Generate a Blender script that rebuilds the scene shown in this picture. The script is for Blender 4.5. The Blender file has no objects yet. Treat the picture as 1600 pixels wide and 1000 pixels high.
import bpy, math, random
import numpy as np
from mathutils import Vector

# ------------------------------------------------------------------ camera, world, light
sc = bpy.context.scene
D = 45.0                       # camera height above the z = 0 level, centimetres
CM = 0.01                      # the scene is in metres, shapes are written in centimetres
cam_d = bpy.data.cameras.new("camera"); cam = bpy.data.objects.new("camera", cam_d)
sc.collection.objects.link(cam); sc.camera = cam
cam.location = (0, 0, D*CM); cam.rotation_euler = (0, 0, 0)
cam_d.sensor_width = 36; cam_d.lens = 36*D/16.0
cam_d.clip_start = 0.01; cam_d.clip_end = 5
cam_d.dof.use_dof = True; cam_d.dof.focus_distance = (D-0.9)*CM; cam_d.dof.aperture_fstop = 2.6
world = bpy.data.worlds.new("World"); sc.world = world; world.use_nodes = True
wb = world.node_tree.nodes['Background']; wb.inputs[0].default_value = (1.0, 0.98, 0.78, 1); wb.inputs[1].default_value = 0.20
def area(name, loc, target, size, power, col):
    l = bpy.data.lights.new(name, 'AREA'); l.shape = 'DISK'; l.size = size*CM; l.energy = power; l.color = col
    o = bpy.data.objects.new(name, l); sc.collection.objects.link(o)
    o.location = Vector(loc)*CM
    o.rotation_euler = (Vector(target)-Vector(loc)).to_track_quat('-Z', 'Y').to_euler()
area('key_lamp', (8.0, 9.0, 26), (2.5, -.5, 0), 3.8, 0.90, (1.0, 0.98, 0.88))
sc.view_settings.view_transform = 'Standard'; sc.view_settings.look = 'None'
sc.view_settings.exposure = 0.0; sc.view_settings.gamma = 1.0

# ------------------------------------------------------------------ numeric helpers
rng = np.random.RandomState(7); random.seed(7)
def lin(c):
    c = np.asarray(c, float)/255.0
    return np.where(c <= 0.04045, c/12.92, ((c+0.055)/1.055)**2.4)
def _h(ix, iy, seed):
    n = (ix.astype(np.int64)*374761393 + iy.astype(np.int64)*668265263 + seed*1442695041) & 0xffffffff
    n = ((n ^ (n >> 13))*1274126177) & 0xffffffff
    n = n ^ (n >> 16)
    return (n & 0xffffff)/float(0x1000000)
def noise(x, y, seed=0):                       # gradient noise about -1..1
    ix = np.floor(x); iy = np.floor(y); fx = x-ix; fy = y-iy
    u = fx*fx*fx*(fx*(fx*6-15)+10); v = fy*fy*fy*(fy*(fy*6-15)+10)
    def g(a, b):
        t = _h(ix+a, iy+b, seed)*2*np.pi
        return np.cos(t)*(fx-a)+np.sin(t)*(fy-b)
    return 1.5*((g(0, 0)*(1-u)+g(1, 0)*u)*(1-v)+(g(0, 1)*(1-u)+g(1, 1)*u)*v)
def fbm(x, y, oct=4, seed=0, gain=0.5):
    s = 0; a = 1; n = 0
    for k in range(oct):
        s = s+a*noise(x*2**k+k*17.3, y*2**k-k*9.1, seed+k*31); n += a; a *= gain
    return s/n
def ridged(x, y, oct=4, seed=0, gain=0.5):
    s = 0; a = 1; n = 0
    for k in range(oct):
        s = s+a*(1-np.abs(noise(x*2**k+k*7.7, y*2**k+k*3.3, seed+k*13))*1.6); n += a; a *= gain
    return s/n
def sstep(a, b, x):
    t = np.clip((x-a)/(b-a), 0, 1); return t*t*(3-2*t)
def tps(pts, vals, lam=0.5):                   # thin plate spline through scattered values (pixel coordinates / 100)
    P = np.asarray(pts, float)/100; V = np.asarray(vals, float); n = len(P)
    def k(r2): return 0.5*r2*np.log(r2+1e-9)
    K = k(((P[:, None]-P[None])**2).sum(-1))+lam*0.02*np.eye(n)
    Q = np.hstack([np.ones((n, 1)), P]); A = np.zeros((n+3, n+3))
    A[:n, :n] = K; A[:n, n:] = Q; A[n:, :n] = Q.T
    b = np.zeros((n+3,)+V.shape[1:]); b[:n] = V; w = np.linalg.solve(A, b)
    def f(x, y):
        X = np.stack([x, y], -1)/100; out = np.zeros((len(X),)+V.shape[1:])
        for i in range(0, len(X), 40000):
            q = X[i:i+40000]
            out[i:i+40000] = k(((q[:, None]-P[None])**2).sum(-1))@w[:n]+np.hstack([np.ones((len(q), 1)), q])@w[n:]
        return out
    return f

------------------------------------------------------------

**Your goal:**
Print all of the data exactly as it was given.

**Written response:**
Generate a Blender script that rebuilds the scene shown in this picture. The script is for Blender 4.5. The Blender file has no objects yet. Treat the picture as 1600 pixels wide and 1000 pixels high.
import bpy, math, random
import numpy as np
from mathutils import Vector

# ------------------------------------------------------------------ camera, world, light
sc = bpy.context.scene
D = 45.0                       # camera height above the z = 0 level, centimetres
CM = 0.01                      # the scene is in metres, shapes are written in centimetres
cam_d = bpy.data.cameras.new("camera"); cam = bpy.data.objects.new("camera", cam_d)
sc.collection.objects.link(cam); sc.camera = cam
cam.location = (0, 0, D*CM); cam.rotation_euler = (0, 0, 0)
cam_d.sensor_width = 36; cam_d.lens = 36*D/16.0
cam_d.clip_start = 0.01; cam_d.clip_end = 5
cam_d.dof.use_dof = True; cam_d.dof.focus_distance = (D-0.9)*CM; cam_d.dof.aperture_fstop = 2.6
world = bpy.data.worlds.new("World"); sc.world = world; world.use_nodes = True
wb = world.node_tree.nodes['Background']; wb.inputs[0].default_value = (1.0, 0.98, 0.78, 1); wb.inputs[1].default_value = 0.20
def area(name, loc, target, size, power, col):
    l = bpy.data.lights.new(name, 'AREA'); l.shape = 'DISK'; l.size = size*CM; l.energy = power; l.color = col
    o = bpy.data.objects.new(name, l); sc.collection.objects.link(o)
    o.location = Vector(loc)*CM
    o.rotation_euler = (Vector(target)-Vector(loc)).to_track_quat('-Z', 'Y').to_euler()
area('key_lamp', (8.0, 9.0, 26), (2.5, -.5, 0), 3.8, 0.90, (1.0, 0.98, 0.88))
sc.view_settings.view_transform = 'Standard'; sc.view_settings.look = 'None'
sc.view_settings.exposure = 0.0; sc.view_settings.gamma = 1.0

# ------------------------------------------------------------------ numeric helpers
rng = np.random.RandomState(7); random.seed(7)
def lin(c):
    c = np.asarray(c, float)/255.0
    return np.where(c <= 0.04045, c/12.92, ((c+0.055)/1.055)**2.4)
def _h(ix, iy, seed):
    n = (ix.astype(np.int64)*374761393 + iy.astype(np.int64)*668265263 + seed*1442695041) & 0xffffffff
    n = ((n ^ (n >> 13))*1274126177) & 0xffffffff
    n = n ^ (n >> 16)
    return (n & 0xffffff)/float(0x1000000)
def noise(x, y, seed=0):                       # gradient noise about -1..1
    ix = np.floor(x); iy = np.floor(y); fx = x-ix; fy = y-iy
    u = fx*fx*fx*(fx*(fx*6-15)+10); v = fy*fy*fy*(fy*(fy*6-15)+10)
    def g(a, b):
        t = _h(ix+a, iy+b, seed)*2*np.pi
        return np.cos(t)*(fx-a)+np.sin(t)*(fy-b)
    return 1.5*((g(0, 0)*(1-u)+g(1, 0)*u)*(1-v)+(g(0, 1)*(1-u)+g(1, 1)*u)*v)
def fbm(x, y, oct=4, seed=0, gain=0.5):
    s = 0; a = 1; n = 0
    for k in range(oct):
        s = s+a*noise(x*2**k+k*17.3, y*2**k-k*9.1, seed+k*31); n += a; a *= gain
    return s/n
def ridged(x, y, oct=4, seed=0, gain=0.5):
    s = 0; a = 1; n = 0
    for k in range(oct):
        s = s+a*(1-np.abs(noise(x*2**k+k*7.7, y*2**k+k*3.3, seed+k*13))*1.6); n += a; a *= gain
    return s/n
def sstep(a, b, x):
    t = np.clip((x-a)/(b-a), 0, 1); return t*t*(3-2*t)
def tps(pts, vals, lam=0.5):                   # thin plate spline through scattered values (pixel coordinates / 100)
    P = np.asarray(pts, float)/100; V = np.asarray(vals, float); n = len(P)
    def k(r2): return 0.5*r2*np.log(r2+1e-9)
    K = k(((P[:, None]-P[None])**2).sum(-1))+lam*0.02*np.eye(n)
    Q = np.hstack([np.ones((n, 1)), P]); A = np.zeros((n+3, n+3))
    A[:n, :n] = K; A[:n, n:] = Q; A[n:, :n] = Q.T
    b = np.zeros((n+3,)+V.shape[1:]); b[:n] = V; w = np.linalg.solve(A, b)
    def f(x, y):
        X = np.stack([x, y], -1)/100; out = np.zeros((len(X),)+V.shape[1:])
        for i in range(0, len(X), 40000):
            q = X[i:i+40000]
            out[i:i+40000] = k(((q[:, None]-P[None])**2).sum(-1))@w[:n]+np.hstack([np.ones((len(q), 1)), q])@w[n:]
        return out
    return f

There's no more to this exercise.